If you’re working to pay off credit debt, you aren’t alone. About 43.4% of credit card accounts carry a balance, according to 2022 data from the American Bankers Association. And in 2023, Americans’ total credit card debt topped $1 trillion, according to Federal Reserve data.
But when does some credit card debt turn into too much debt? There’s no simple answer — it’s different for everyone. However, there are a few simple rules of thumb you can use to decide. Additionally, there are several steps you can take to reduce your credit card debt, even if it’s overwhelming.
How much credit card debt is too much?
There’s not necessarily a dollar amount that tips the scale of too much credit card debt. Instead, a sign you have too much debt is if it's negatively affecting other areas of your personal finances, such as necessities and other bills. But beyond that, there are other factors that can signal too much debt.
Debt-to-income ratio
Your debt-to-income ratio (DTI) is the portion of your gross monthly income that goes toward debt, including your credit cards, student loans, personal loans, auto loans, mortgages, and any other debt payments you have.
Your DTI is an important figure that lenders look at when deciding whether to approve your loan applications. A high DTI can preclude you from qualifying for new debt accounts.
Good to know: A good DTI is generally considered to be anything below 36%, but you can qualify for certain loans with one that’s higher.
Credit utilization ratio
Your credit utilization ratio refers to how much of your available revolving credit you’re using. For example, if you have a credit card with a $1,000 limit and a balance of $500, you have 50% credit utilization.
Your credit utilization is an important factor that determines your credit score — it makes up 30% of the score calculation.
Generally speaking, a credit utilization below 30% is considered good and can help you qualify for additional loans and credit cards. However, FICO recommends a score below 10% to ensure you’re able to build and maintain a good credit score.
Tip: While a high credit utilization can negatively impact your credit score, so can a credit utilization of 0%. It indicates you don’t use your credit cards, which doesn’t necessarily show lenders or credit scoring systems how responsibly you use debt.
Unaffordable minimum payments
One of the surest signs that you have too much credit card debt is that you can’t make your minimum payments.

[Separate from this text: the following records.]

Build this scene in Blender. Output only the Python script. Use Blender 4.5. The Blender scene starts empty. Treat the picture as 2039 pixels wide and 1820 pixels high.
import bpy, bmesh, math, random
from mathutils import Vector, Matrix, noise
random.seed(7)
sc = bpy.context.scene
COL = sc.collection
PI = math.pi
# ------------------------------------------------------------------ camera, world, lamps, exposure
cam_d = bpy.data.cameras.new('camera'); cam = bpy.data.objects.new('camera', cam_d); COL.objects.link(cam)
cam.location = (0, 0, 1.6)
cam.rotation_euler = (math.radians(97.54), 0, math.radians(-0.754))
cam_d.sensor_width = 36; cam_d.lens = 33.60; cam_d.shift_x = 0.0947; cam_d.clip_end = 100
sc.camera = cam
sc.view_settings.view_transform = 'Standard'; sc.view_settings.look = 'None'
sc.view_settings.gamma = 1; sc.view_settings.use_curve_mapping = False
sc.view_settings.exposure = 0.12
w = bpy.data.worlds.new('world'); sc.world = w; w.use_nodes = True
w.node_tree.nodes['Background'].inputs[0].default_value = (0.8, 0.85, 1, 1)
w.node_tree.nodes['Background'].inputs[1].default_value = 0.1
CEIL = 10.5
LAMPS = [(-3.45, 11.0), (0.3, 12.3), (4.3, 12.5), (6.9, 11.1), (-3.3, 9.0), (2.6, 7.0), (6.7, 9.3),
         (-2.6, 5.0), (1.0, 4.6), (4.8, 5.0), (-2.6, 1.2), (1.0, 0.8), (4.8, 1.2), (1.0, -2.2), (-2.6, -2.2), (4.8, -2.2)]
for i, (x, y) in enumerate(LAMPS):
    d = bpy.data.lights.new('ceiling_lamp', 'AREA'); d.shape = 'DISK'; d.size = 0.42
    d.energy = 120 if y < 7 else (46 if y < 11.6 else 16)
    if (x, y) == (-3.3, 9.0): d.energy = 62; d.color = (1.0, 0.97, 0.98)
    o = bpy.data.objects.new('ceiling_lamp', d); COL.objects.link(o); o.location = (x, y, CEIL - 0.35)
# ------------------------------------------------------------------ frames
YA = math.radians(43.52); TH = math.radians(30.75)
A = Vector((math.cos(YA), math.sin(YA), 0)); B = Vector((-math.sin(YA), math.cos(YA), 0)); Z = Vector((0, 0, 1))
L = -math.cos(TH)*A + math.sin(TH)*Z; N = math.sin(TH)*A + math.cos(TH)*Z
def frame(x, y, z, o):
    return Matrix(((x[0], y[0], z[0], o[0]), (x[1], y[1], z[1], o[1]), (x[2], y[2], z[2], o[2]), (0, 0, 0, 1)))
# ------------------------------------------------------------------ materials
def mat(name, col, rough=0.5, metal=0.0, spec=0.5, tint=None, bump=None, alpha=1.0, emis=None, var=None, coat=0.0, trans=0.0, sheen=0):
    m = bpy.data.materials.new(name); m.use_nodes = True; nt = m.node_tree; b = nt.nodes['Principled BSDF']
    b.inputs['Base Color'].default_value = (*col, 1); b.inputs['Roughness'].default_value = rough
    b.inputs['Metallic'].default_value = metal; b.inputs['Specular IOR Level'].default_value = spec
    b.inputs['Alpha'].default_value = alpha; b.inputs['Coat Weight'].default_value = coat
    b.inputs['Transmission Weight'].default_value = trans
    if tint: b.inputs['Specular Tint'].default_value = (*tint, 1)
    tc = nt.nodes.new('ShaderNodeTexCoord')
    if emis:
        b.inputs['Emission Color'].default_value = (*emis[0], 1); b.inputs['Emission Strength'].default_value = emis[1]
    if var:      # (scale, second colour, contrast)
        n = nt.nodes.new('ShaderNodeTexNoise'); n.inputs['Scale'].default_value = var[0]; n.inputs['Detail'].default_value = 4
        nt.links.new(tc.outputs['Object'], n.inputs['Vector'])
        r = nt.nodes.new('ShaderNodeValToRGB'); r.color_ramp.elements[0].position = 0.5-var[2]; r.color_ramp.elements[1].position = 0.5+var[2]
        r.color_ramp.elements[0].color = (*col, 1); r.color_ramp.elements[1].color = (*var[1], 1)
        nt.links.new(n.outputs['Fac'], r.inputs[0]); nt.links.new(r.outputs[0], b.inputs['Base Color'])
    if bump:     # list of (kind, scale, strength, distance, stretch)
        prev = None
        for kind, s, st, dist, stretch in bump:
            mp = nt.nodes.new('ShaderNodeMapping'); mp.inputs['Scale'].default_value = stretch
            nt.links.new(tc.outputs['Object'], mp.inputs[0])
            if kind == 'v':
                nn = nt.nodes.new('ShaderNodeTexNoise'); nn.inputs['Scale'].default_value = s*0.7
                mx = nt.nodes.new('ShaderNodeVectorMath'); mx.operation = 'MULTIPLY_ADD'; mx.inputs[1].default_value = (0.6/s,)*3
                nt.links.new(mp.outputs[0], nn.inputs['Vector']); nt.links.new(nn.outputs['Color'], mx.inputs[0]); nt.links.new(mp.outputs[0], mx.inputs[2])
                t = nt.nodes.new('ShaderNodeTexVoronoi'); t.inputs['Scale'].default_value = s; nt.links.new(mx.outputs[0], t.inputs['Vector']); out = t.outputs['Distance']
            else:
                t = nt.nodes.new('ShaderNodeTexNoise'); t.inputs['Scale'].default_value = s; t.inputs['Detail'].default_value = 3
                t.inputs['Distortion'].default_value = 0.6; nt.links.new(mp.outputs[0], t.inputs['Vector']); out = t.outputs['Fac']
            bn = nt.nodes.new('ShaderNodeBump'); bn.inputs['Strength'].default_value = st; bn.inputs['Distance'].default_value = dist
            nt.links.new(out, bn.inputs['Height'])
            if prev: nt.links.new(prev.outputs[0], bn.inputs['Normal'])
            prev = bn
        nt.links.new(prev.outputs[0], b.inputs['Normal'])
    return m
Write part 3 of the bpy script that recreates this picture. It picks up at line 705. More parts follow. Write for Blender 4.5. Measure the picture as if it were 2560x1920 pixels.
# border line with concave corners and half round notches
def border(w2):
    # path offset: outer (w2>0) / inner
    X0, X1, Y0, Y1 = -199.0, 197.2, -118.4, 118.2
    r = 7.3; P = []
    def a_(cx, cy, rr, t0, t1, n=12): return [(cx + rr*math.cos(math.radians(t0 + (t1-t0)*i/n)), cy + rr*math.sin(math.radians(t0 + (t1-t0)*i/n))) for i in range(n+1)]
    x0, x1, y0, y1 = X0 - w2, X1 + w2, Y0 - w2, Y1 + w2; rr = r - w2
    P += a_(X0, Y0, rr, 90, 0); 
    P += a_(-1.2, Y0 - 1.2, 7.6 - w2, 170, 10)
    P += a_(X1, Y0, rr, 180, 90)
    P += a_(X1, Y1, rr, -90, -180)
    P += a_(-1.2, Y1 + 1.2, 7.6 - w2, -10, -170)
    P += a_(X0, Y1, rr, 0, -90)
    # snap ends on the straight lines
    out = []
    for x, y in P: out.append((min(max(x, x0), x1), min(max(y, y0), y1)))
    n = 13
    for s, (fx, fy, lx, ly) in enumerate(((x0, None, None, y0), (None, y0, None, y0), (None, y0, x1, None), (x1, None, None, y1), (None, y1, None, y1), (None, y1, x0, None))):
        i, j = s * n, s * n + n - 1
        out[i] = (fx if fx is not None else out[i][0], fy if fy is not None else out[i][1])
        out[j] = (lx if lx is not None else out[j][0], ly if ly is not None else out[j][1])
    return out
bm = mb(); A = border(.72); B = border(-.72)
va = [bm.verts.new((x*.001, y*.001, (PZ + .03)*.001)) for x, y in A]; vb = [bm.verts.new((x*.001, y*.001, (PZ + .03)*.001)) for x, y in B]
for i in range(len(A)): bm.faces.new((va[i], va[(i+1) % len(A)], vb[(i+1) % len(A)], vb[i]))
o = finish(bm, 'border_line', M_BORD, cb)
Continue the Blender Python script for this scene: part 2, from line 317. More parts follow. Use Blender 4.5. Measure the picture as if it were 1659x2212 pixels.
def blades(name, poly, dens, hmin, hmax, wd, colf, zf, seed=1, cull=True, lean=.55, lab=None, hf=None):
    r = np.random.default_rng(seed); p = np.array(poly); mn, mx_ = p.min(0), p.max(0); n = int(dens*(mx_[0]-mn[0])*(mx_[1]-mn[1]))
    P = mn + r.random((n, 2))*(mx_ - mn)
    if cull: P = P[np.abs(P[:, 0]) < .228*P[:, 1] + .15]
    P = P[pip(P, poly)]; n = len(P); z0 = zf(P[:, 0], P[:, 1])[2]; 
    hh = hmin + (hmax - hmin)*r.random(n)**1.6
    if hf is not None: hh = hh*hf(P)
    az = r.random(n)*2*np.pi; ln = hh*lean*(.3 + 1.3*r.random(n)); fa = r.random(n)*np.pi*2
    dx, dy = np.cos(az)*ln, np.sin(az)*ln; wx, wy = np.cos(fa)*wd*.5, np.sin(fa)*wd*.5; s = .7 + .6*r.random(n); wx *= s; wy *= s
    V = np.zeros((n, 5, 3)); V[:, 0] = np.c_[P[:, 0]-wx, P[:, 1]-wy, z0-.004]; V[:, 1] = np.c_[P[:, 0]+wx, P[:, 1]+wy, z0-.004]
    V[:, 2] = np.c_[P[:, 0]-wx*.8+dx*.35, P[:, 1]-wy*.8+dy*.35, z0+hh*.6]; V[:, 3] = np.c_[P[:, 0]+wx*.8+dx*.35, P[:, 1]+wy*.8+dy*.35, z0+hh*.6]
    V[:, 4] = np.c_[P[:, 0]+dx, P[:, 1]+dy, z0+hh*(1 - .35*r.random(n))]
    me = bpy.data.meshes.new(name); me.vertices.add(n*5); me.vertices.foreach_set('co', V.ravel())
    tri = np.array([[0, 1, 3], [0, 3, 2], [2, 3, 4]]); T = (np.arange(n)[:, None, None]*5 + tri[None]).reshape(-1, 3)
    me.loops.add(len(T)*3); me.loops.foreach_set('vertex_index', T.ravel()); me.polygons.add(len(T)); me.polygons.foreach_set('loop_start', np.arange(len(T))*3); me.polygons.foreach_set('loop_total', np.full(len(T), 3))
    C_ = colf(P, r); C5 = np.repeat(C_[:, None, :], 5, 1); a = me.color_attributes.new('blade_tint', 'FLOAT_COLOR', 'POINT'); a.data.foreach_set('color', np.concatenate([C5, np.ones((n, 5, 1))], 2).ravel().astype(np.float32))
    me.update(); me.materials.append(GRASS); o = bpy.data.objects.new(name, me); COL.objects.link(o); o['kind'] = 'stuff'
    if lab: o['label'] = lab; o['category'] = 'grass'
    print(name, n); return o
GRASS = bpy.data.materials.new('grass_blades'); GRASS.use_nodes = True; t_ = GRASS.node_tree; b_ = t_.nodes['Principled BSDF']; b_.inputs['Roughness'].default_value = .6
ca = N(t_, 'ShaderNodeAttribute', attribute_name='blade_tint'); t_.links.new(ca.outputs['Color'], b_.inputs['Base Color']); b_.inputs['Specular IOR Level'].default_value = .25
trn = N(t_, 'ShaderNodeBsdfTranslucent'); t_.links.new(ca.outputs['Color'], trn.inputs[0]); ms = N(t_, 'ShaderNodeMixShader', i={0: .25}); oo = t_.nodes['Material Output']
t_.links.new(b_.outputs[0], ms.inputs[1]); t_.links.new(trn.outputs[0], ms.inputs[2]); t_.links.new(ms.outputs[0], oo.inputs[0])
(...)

Failing to make your minimum payments each month can have several negative repercussions, including late fees and a higher interest rate. Your credit card company is also likely to report your late or missed payments to the credit bureaus, which will lower your credit score.
If you fail to make your payments for too long, your credit card company may send your account to collections and close your account, which will only damage your credit score more.
Unfortunately, for large credit card balances, making just the minimum payment also isn’t really enough. While you may not experience the negative consequences of not paying at all, you won’t see your balance shrink significantly. In fact, by making just the minimum payment on a large credit card balance, it could take you many years to pay off the whole thing.
Good to know: Because of the high interest rates and compounding interest on credit cards, it can be challenging to move the needle, and you can only do it in a significant way by paying more than the minimum each month.
Tips for managing and reducing credit card debt
If you’re struggling with overwhelming credit card debt, there are options you can pursue to address it head-on and finally start making progress.
- Get on a budget: It’s impossible to fully take control of your finances without knowing where your money is going. Make yourself a budget based on how much you want to spend each month, including how much you want to put toward debt. Then, track your spending throughout the month to ensure you’re staying on track.
- Increase your debt payments: You’re also not likely to make progress on a large credit card balance without paying more than the minimum payment. See where you can find extra money in your budget to put toward your credit card debt each month.
- Consolidate or refinance your debt: A debt consolidation loan can help you reduce your debt burden by consolidating your credit card debt all in one place. You may also qualify for a lower interest rate, which means a lower monthly payment. This can significantly reduce the time it takes to pay off your debt.
- Transfer your balance: A balance transfer credit card allows you to transfer your debt from one card to another and pay 0% for an introductory APR period, usually for anywhere from six months to two years. If you pay off your card in that period, you’ll pay no interest on your credit card debt, helping you pay it off more quickly.
- Try debt payoff methods: The debt snowball and avalanche methods are two popular debt payoff strategies. The debt snowball is where you prioritize your smallest debts first, while making minimum payments on all your other debts, and the debt avalanche is where you prioritize the debt with the highest interest rate (which, for most people, is credit cards).
- Seek professional help: If you feel you aren’t making progress on your own, consider seeking professional advice or credit counseling. Not only can someone provide objective advice, but they may also be able to connect you with a debt management plan or another tool to help you manage your debt.